A policy of side-stepping felony review in this part of the city alone, critics say, creates different rules for an area that is heavily policed and threatens to worsen racial inequities within the legal system. More than 3,000 people have been arrested for one of the three unlawful possession charges that apply to the gun bypass pilot in the Seventh District since Jan. 1, 2014, per Bolts’ review of CPD arrest data. Of those, 97 percent were Black.
“There are, unfortunately, a lot of guns in Chicago and a lot of people being charged with them, and this really has a chance to spiral out of control pretty quickly,” said Kollmann.
Former Cook County State’s Attorney Kim Foxx, who declined to run for reelection last year, was frequently criticized for her perceived lenience on gun charges. But while she did expand pathways for diversion, Foxx also presided over a significant rise in gun prosecutions from the time she took office in 2016, with the number of gun charges approved by the office reaching a peak in 2021; the pace of prosecutions has dropped since then, though it remained higher than when Foxx took office.
Gun prosecutions were a central plank of O’Neill Burke’s platform as a candidate last year. She vowed to crack down on unpermitted gun possession and seek pretrial detention in virtually all cases involving a weapon. At a swearing-in ceremony in December, O’Neill Burke decried the “war zone numbers” of people harmed by gun violence in Chicago.
Soon after she took office, O’Neill Burke followed through on a blanket policy that requires prosecutors to seek pretrial detention for anyone accused of a felony involving a gun equipped with an extended magazine, drum magazine, or automatic switch. Previously, prosecutors evaluated pretrial conditions on a case-by-case basis.
O’Neill Burke has also ordered her office to stop referring gun possession cases to the county’s Restorative Justice Community Courts, which allowed for charges to be dismissed and expunged when a defendant completes a restorative justice program.
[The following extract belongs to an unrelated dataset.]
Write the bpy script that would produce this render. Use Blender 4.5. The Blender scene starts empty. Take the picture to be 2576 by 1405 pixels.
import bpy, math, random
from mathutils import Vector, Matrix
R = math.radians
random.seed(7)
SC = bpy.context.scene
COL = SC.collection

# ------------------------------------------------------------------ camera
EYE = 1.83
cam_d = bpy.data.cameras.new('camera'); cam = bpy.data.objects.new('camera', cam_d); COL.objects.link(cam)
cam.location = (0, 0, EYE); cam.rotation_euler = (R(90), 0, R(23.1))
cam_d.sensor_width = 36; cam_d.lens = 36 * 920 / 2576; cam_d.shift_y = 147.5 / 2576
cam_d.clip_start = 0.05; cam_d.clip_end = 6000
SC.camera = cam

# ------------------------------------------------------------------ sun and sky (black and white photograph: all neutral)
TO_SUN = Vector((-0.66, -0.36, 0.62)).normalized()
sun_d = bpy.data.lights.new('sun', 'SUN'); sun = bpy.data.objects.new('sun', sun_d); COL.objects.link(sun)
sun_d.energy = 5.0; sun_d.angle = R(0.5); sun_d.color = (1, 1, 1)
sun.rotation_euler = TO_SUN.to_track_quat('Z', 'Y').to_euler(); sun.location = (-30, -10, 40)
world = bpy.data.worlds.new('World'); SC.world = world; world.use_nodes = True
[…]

The move effectively gutted the caseloads of the community courts, of which 83 percent were gun possession cases.
The state’s attorney has said that “we can change the behavior by enforcing the law, and that’s what we’ll do.” But critics doubt that cracking down on gun possession will meaningfully address violent crime. A 2021 report from researchers at Loyola University Chicago found that people convicted for gun possession in Illinois were rarely convicted of violent crimes involving a firearm.
But with a state’s attorney’s office that has vowed to “drop the hammer” on low-level gun offenses, and with the police now entrusted to directly file gun possession charges, Daniels said, “you might have people pleading guilty to something that’s not provable in order to just get their case over with sooner, and that’s not justice.”